En ocasiones, La de la Guadaña acude sin ser invocada, inesperada y sin invitación, brutal y mensajera del absurdo y la tragedia, como en el caso de Kennedy, el pobre; a veces, caprichosa, desatiende trueques como el que Ricardo III le propusiera de reino por caballo y, en otros, se muestra cruel y justiciera como con Mussolini, que fue colgado de los pies en la plaza Loreto de Milán tras su fusilamiento, para escarnio y vejación (otra vez) del populacho que antes le vitoreó.

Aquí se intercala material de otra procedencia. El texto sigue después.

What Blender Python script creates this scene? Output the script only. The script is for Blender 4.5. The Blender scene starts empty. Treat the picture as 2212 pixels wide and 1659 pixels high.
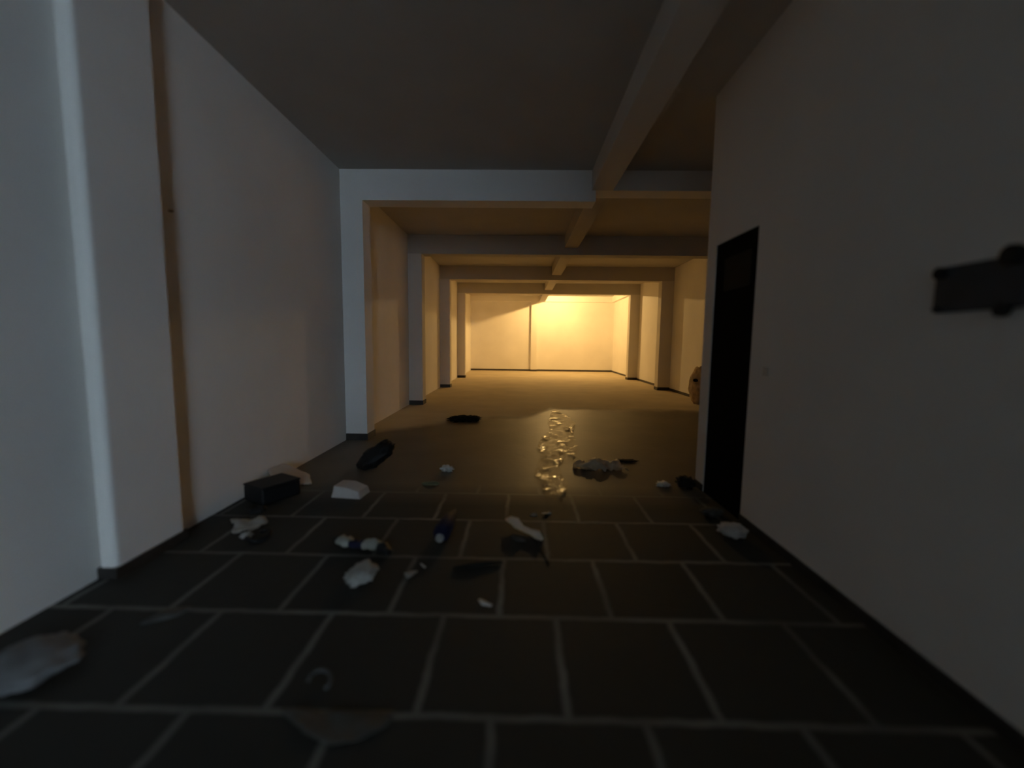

O el infortunado Ceaucescu, fusilado junto a su mujer mientras cantaba La Internacional o Sadam Hussein, ahorcado por sus enemigos mientras invocaba a Alá y menospreciaba las oraciones chiitas de sus ejecutores y los vítores al santón rival.

Otros llamaron a la muerte de manera voluntaria y precipitada en la cúspide de su poder creativo y para consternación de sus muchos seguidores que han llorado, y siguen llorando la pena de lo que no llegaron a ser: Amy Whinehouse, Janis Joplin, Jimy Hendrix, Kurt Cobain y Jim Morrison murieron todos a la edad de 27 años, y Marilyn un poco más crecidita, pero no mucho.

No sabemos cuáles han sido las últimas palabras de quienes se han ido recientemente. Se nos ha dicho que Churchill confesó su aburrimiento antes de cerrar los ojos, pero en estos momentos me viene a la cabeza una anécdota que oí contar una vez a Iñaki Gabilondo en su ya lejano (en el tiempo) programa matutino de la SER. Estando un hombre a las puertas de la muerte, rodeado de toda su familia, hizo gestos de querer decir algo. La familia calló expectante y el hijo mayor acercó el oído a la boca del moribundo. Éste, cogiendo a su hijo del brazo, con voz entrecortada en sobrehumano esfuerzo, le espetó: “Hijo,… ¿De dónde sacarán el dinero las Diputaciones?” Tras lo cual, giró la cabeza y expiró.